*DIRECTIVE:* Gather from the listing below each line that includes the word "scene", and copy it.

——

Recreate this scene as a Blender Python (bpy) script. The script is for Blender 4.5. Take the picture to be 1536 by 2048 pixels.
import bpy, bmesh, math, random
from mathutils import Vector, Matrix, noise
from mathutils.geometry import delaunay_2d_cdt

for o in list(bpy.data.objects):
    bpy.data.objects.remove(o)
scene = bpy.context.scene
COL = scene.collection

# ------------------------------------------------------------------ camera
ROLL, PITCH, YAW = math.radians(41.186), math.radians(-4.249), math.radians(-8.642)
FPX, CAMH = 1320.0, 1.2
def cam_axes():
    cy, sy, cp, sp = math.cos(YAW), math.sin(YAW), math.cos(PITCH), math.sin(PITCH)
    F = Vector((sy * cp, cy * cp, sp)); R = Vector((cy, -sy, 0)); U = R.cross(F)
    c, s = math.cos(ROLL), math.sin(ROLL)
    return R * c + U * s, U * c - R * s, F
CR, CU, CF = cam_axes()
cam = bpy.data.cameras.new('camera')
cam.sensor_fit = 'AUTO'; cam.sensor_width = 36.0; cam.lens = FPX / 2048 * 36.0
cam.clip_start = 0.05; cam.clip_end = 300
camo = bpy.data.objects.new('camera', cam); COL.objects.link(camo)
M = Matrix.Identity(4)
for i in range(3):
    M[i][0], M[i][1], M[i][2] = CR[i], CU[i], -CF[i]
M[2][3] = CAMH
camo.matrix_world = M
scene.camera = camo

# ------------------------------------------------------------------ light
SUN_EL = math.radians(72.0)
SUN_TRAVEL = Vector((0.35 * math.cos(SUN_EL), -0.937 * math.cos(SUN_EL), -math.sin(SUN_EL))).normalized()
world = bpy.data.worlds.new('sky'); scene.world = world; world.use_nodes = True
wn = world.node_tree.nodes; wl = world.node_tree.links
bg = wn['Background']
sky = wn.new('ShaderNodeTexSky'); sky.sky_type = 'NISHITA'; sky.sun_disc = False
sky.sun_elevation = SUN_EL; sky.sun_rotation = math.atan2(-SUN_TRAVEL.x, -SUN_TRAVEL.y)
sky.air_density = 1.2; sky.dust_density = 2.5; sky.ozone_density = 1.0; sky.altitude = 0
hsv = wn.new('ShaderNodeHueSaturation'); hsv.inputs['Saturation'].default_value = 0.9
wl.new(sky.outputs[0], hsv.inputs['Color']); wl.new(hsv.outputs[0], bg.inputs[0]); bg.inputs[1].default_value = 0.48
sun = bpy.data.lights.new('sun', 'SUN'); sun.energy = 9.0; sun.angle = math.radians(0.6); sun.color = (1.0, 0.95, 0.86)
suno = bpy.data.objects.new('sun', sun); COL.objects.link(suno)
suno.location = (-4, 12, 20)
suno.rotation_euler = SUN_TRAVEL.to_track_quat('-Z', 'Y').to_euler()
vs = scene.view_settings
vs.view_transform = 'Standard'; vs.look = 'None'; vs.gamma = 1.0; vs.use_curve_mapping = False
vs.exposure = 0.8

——

*THE RESPONSE:*
Recreate this scene as a Blender Python (bpy) script. The script is for Blender 4.5. Take the picture to be 1536 by 2048 pixels.
scene = bpy.context.scene
COL = scene.collection
scene.camera = camo
world = bpy.data.worlds.new('sky'); scene.world = world; world.use_nodes = True
vs = scene.view_settings